Tab order is the primary hierarchy on community pages. I mapped org-driven navigation against renter intent, then locked a before/after structure for reviews, media, floor plans, and supporting content.

Before · org structure

  1. Overview
  2. Amenities
  3. Photos
  4. Videos
  5. Reviews
  6. Floor Plans
  7. Map & Area
  8. …more tabs

After · renter intent

  1. Reviews
  2. Photos & Videos
  3. Floor Plans
  4. Overview
  5. Amenities
  6. Map & Area
  7. …overflow · scroll

Mobile: same labels and priority order—collapsible pattern, not a shortened list. Priority tabs stay visible; overflow scrolls with clear active state.

Key Insights

From analytics on tab engagement, session replays, and moderated findability tasks—not feature requests.

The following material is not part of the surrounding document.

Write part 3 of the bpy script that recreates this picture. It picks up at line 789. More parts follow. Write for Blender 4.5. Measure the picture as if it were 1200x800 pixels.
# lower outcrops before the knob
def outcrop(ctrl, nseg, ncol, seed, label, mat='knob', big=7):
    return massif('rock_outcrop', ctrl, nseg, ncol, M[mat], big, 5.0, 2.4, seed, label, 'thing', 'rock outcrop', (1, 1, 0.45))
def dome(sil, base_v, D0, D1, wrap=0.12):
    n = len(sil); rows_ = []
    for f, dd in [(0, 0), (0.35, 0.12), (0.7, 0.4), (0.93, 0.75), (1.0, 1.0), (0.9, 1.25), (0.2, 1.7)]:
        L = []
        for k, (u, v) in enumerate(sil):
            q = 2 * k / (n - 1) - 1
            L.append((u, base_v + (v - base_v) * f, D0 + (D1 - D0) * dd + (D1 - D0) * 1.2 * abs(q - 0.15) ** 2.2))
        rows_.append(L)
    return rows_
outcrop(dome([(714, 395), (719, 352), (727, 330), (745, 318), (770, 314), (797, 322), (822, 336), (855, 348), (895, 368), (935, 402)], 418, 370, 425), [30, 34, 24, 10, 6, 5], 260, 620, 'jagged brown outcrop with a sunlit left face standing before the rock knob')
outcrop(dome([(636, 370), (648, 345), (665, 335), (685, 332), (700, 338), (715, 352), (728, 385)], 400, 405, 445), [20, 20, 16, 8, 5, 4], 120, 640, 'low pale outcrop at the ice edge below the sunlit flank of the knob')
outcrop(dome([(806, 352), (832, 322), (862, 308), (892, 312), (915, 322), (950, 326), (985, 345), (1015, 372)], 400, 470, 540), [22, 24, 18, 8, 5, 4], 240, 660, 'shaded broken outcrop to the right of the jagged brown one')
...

  • Renters scanned for trust signals first; they compared tab labels before committing to scroll depth.
  • Users could not predict content locations—reviews and floor plans felt “on the page somewhere,” not in a known place.
  • When tabs wrapped on mobile, hierarchy collapsed; high-interest sections competed with low-traffic labels in one flat row.
“I know reviews are on this page—I can't tell which tab takes me there.”Usability synthesis

Strategy

Each move targets cognitive load, content prioritization, and discoverability—mobile-first, with scanability over tab count.

Intent-led tab order

User problem

Priority sections sat mid-row; renters scrolled past them hunting by label.

UX decision

Reviews → Photos & Videos → Floor Plans → supporting sections—order matches analytics-ranked intent.

Expected outcome

Faster first click to trust and layout content; less horizontal hunting.

Consolidate media

User problem

Separate Photos and Videos tabs split attention and duplicated mental models.

UX decision

Single Photos & Videos destination with shared depth.

Expected outcome

One scan target for visual proof; fewer tabs in the primary row.

Overflow as IA, not failure

User problem

Wrapped tabs looked like equal choices and hid active section on small screens.

UX decision

Horizontal scroll, strong active state, and consistent labels when the row exceeds viewport.

Expected outcome

Secondary sections stay reachable without flattening priority tabs.

Mobile parity

User problem

Mobile users needed the same hierarchy—not a reduced or reordered subset.

UX decision

Collapsible navigation with identical labels and order as desktop.

Expected outcome

Predictable wayfinding across breakpoints; no “mobile surprise” tabs.

Solution

Before

Community navigation before redesign
  • Tab order followed internal taxonomy
  • Reviews and floor plans buried mid-row
  • Photos and video split across tabs

After

Community navigation after redesign
  • Priority content left-aligned in scan path
  • Media grouped; fewer competing labels
  • Overflow keeps secondary sections one gesture away
Mobile community page navigation
Mobile — same IA priority; collapsible pattern preserves order

Impact

+11%

Community page visits

More renters reached community pages after navigation clarified entry to priority sections.

+15%

Priority tab engagement

Higher interaction with reviews, combined media, and floor plans vs. pre-reorder baseline.

Lower wayfinding friction

Fewer support and research reports about “finding reviews” or plans on the page.

Reusable IA pattern

Intent-led tab model carried to later community work and partner demos.

Reflection

Ranking sections from behavior and analytics before visual design kept the IA honest. The win was structural—predictable hierarchy and mobile parity—not cosmetic tab styling. Next I'd instrument time-to-first meaningful tab click and compare scan paths on wrapped vs. overflow patterns.